In all honesty, part of this nostalgia comes from the fact that I’m scared of the future. It’s selfish and stupid, but I’ve been so darned good at this baby thing, I don’t want her to move on to the next phase. Lizzie takes her to baby groups and to parties and out swimming, and as Izzie grows up she’s going to love those things more and more. As someone with Asperger’s Syndrome, I really struggle going to things like that, and while Lizzie has this innate understanding of toddlers and children, I never have, even as a child. As Izzie grows and becomes less like a baby, more like a toddler, and turns to her mum for the ‘fun’ things, I’m terrified of being left behind.
Of course, my relationship with Izzie will always be different from Lizzie’s relationship with her. I’m just paranoid that as she becomes more complex, I’ll struggle to relate to her or understand her as I do now, and that would break my heart.
But then, I think that in this society, we’re programmed to believe that change wrought by time is universally bad. You lose your hair, your teeth, and your bladder control; standards drop everywhere you look; kids run around like rootless, feckless waifs; and you don’t understand the world you live in anymore.
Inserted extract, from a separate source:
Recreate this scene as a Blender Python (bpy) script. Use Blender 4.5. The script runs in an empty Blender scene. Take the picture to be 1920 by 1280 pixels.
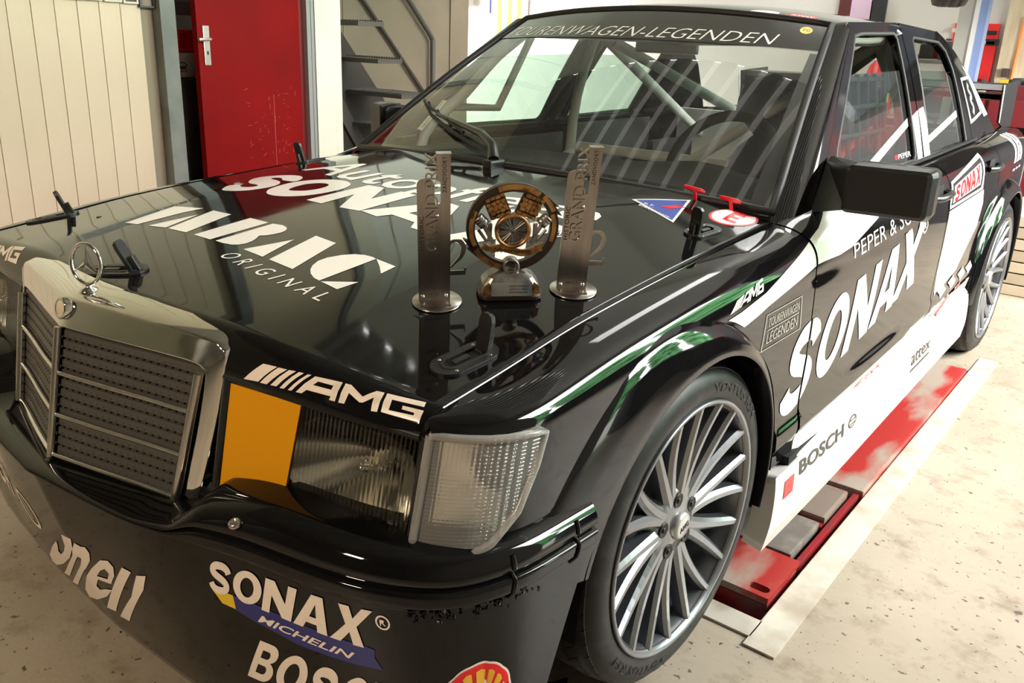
import bpy, bmesh, math, random
import numpy as np
from mathutils import Vector, Matrix
from mathutils.geometry import delaunay_2d_cdt

random.seed(7)
SC = bpy.context.scene
COL = SC.collection
PI = math.pi

# ------------------------------------------------------------------ camera, sky, lights, exposure
cam_d = bpy.data.cameras.new('camera')
cam_d.sensor_fit = 'HORIZONTAL'
cam_d.sensor_width = 36.0
cam_d.lens = 1594.7 * 36.0 / 1920.0
cam_d.shift_y = (603.4 - 640.0) / 1920.0
cam_d.clip_start = 0.02
cam_d.clip_end = 300.0
cam = bpy.data.objects.new('camera', cam_d)
COL.objects.link(cam)
_right = Vector((0.78, 0.625, 0.037)).normalized()
_yaw, _pit, _rol = -0.6631, 0.3221, 0.0394
_f = Vector((math.sin(_yaw) * math.cos(_pit), math.cos(_yaw) * math.cos(_pit), -math.sin(_pit)))
_r = Vector((math.cos(_yaw), -math.sin(_yaw), 0.0))
_u = _r.cross(_f)
_r2 = math.cos(_rol) * _r + math.sin(_rol) * _u
_u2 = -math.sin(_rol) * _r + math.cos(_rol) * _u
_m = Matrix((_r2, _u2, -_f)).transposed().to_4x4()
_m.translation = Vector((1.4111, -1.3615, 1.2221))
cam.matrix_world = _m
SC.camera = cam

SC.view_settings.view_transform = 'Standard'
SC.view_settings.look = 'None'
SC.view_settings.exposure = 0.9
SC.view_settings.gamma = 1.0
SC.view_settings.use_curve_mapping = False
SC.cycles.use_denoising = True
SC.cycles.max_bounces = 10
SC.cycles.diffuse_bounces = 4
SC.cycles.glossy_bounces = 6
SC.cycles.transmission_bounces = 8
SC.cycles.transparent_max_bounces = 12
SC.cycles.caustics_reflective = False
SC.cycles.caustics_refractive = False
SC.cycles.sample_clamp_indirect = 6.0

world = bpy.data.worlds.new('daylight')
SC.world = world
world.use_nodes = True
_nt = world.node_tree
_nt.nodes.clear()
_o = _nt.nodes.new('ShaderNodeOutputWorld')
_b = _nt.nodes.new('ShaderNodeBackground')
_b.inputs['Color'].default_value = (1.0, 0.985, 0.97, 1.0)      # even overcast sky
_b.inputs['Strength'].default_value = 21.0
_nt.links.new(_b.outputs[0], _o.inputs[0])


def area(name, loc, rot, sx, sy, power, color):
    d = bpy.data.lights.new(name, 'AREA')
    d.shape = 'RECTANGLE'
    d.size, d.size_y = sx, sy
    d.energy = power
    d.color = color
    o = bpy.data.objects.new(name, d)
    o.location = loc
    o.rotation_euler = rot
    COL.objects.link(o)
    return o


# daylight of the sky enters through the open gate on the right (a light portal in the opening);
# roof lights shine from the ceiling sheets themselves; one warm work lamp hangs behind the camera
for _n, _l, _r, _sx, _sy in (('gate_portal', (3.58, 3.65, 1.95), (0, PI / 2, 0), 3.85, 4.6),):
    portal = area(_n, _l, _r, _sx, _sy, 10, (1, 1, 1))
    portal.data.cycles.is_portal = True
warm = area('warm_work_lamp', (.2, -3.4, 2.5), (1.05, 0, -.05), .45, .30, 42, (1.0, .80, .58))
# ------------------------------------------------------------------ surfaces of the car body (metres)
# x to the car's left, y to its tail, z up; the front axle is at y = 0, the ground at z = 0
#SURF_BEGIN
def ip(x, xs, ys):
    """smooth interpolation through knots (monotone cubic)"""
    x = np.asarray(x, float)
    xs = np.asarray(xs, float)
    ys = np.asarray(ys, float)
    h = np.diff(xs)
    d = np.diff(ys) / h
    m = np.zeros_like(ys)
    if len(xs) > 2:
        a, b = d[:-1], d[1:]
        w1, w2 = 2 * h[1:] + h[:-1], h[1:] + 2 * h[:-1]
        ok = a * b > 0
        m[1:-1][ok] = (w1 + w2)[ok] / (w1[ok] / a[ok] + w2[ok] / b[ok])
    m[0], m[-1] = d[0], d[-1]
    xx = np.clip(x, xs[0], xs[-1])
    i = np.clip(np.searchsorted(xs, xx, side='right') - 1, 0, len(xs) - 2)
    t = (xx - xs[i]) / h[i]
    t2, t3 = t * t, t * t * t
    r = (2 * t3 - 3 * t2 + 1) * ys[i] + (t3 - 2 * t2 + t) * h[i] * m[i] + (-2 * t3 + 3 * t2) * ys[i + 1] + (t3 - t2) * h[i] * m[i + 1]
    return r + np.where(x < xs[0], (x - xs[0]) * m[0], 0) + np.where(x > xs[-1], (x - xs[-1]) * m[-1], 0)


def smin(a, b, k):
    h = np.clip(0.5 + 0.5 * (b - a) / k, 0, 1)
    return b + (a - b) * h - k * h * (1 - h)


def st(*a):
    return np.stack(np.broadcast_arrays(*a), -1)


HW = 0.706


def hood_ze(y):
    return ip(y, [-.64, -.5, -.27, 0, .2, .45], [.750, .768, .80, .823, .836, .850])


def hood_zc(y):
    return ip(y, [-.72, -.5, -.2, .1, .42], [.787, .815, .852, .882, .906])


def hood_z(x, y):
    s = np.abs(x) / HW
    sc = ip(y, [-.7, .45], [.50, .66])
    g1 = 1 - .15 * (s / sc) ** 2
    g2 = .85 * (1 - (s - sc) / (1 - sc))
    g = smin(g1, g2, .10)
    return hood_ze(y) + (hood_zc(y) - hood_ze(y)) * g


def P_hood(u, v):
    u, v = np.broadcast_arrays(np.asarray(u, float), np.asarray(v, float))
    x = u * HW
    ax = np.abs(x)
    yb = ip(ax, [0, .2, .345, .5, .63, .706], [-.715, -.705, -.690, -.672, -.652, -.634])
    yt = yb + .045
    yr = .480 - .105 * (1 - u * u)
    t = np.clip(v / .08, 0, 1)
    w = np.clip((v - .08) / .92, 0, 1)
    y = np.where(v < .08, yb + (yt - yb) * (1 - np.cos(PI / 2 * t)), yt + (yr - yt) * w)
    zl = .716 + (hood_z(x, yt) - .716) * np.sin(PI / 2 * t)
    z = np.where(v < .08, zl, hood_z(x, y))
    return st(x, y, z)


# body side: y along the car, v from the top edge (0) over the shoulder (.25) down to the sill (1)
def side_ze(y):
    return ip(y, [-.64, -.5, -.27, 0, .2, .43, .55, .70, 1.5, 2.3, 2.7, 3.5], [.750, .768, .80, .823, .836, .847, .868, .885, .897, .912, .915, .90])


def side_xg(y):
    return ip(y, [-.64, .43, .60, 1.5, 2.3, 2.75, 3.5], [.712, .712, .736, .742, .737, .712, .69])


def side_xm(y):
    return ip(y, [-.64, -.62, -.59, -.545, -.47, 0, .47, 1.0, 1.6, 2.2, 2.8, 3.3, 3.5], [.716, .745, .775, .796, .804, .812, .822, .832, .838, .838, .826, .79, .74])


def side_zc(y):
    return ip(y, [-.64, -.5, 0, .45, 1.35, 2.6, 3.5], [.70, .71, .735, .747, .757, .79, .80])


def rise(y):
    return ip(y, [-.6, .5, 1.6, 2.6], [-.02, 0, .05, .07])


def P_side(y, v):
    y, v = np.broadcast_arrays(np.asarray(y, float), np.asarray(v, float))
    ze, xg, xm, zc = side_ze(y), side_xg(y), side_xm(y), side_zc(y)
    t = np.clip(v / .25, 0, 1)
    xu = xg + (xm - .002 - xg) * (1 - (1 - t) ** 2.3) * (1 - .04 * t) / .96
    zu = ze - (ze - zc) * (.12 * t + .88 * t ** 1.9)
    w = np.clip((v - .25) / .75, 0, 1)
    zl = zc - w * (zc - .12 - rise(y))
    q = (zl - rise(y))
    dx = ip(-q, [-.80, -.745, -.735, -.60, -.44, -.42, -.41, -.37, -.36, -.345, -.315, -.305, -.20, -.10], [-.002, -.003, 0, .003, .0, .0, .006, .006, -.001, -.004, -.006, .012, .020, .008])
    return st(np.where(v < .25, xu, xm + dx), y, np.where(v < .25, zu, zl))


def side_v(y, z):
    """v of the side surface at height z (below the shoulder crease)"""
    zc = side_zc(y)
    return .25 + .75 * (zc - z) / (zc - .12 - rise(y))


# greenhouse side, y and z
def P_green(y, z):
    y, z = np.broadcast_arrays(np.asarray(y, float), np.asarray(z, float))
    ze = side_ze(y)
    q = (z - ze) / (1.285 - ze)
    xb = side_xg(y) - .002
    xt = ip(y, [.9, 1.2, 1.55, 2.1, 2.5, 2.9], [.548, .565, .582, .572, .548, .52])
    qq = np.clip(q, 0, None)
    return st(xb - (xb - xt) * (.85 * qq + .15 * qq ** 2.5) + np.where(q < 0, .02 * q, 0), y, z)


def P_screen(u, v):
    u, v = np.broadcast_arrays(np.asarray(u, float), np.asarray(v, float))
    k = 1 - u * u
    b = st(.69 * u, .500 - .112 * k, .870 + .033 * k)
    t = st(.537 * u, 1.15 - .07 * k, 1.288 + .034 * k)
    r = b + (t - b) * v[..., None]
    bulge = .012 * np.sin(PI * v)
    r[..., 1] -= bulge * .6
    r[..., 2] += bulge * .8
    return r


def P_pillar(u, v):
    """left A pillar: u from the screen edge (0) to the door frame (1), v from base to roof"""
    u, v = np.broadcast_arrays(np.asarray(u, float), np.asarray(v, float))
    a = P_screen(np.ones_like(v), v)
    b = st(.742 + (.592 - .742) * v, .655 + (1.150 - .655) * v, .884 + (1.272 - .884) * v)
    r = a + (b - a) * u[..., None]
    bl = np.sin(PI * u) ** .8 * (.022 - .006 * v)
    r[..., 0] += bl * .75
    r[..., 1] -= bl * .55
    r[..., 2] += bl * .35
    return r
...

Clearly, given the numbers who tell you to cherish every moment, plenty of people feel as though their children ‘slipped through their fingers’, to paraphrase the song from Mamma Mia that made all our mums cry. But instead of focusing on what we lose, let’s look at what we gain over time – experience, confidence, a deeper understanding of ourselves and richer, more fulfilling relationships.
The only way of surviving both life and parenthood with a modicum of happiness is to embrace the passage of time, not resist it. Instead of wanting Izzie to stop growing, instead of holding on and resenting that we have to change, I should let go, enjoy every individual moment as a single thread in a lifelong tapestry of such moments. I will not be losing anything as Izzie develops because our relationship will grow, and both of us with it. Tomorrow, I will not be who I am today, and that will be a result of my changing relationship with my daughter. We’ll be different together. And that, my friends, is life.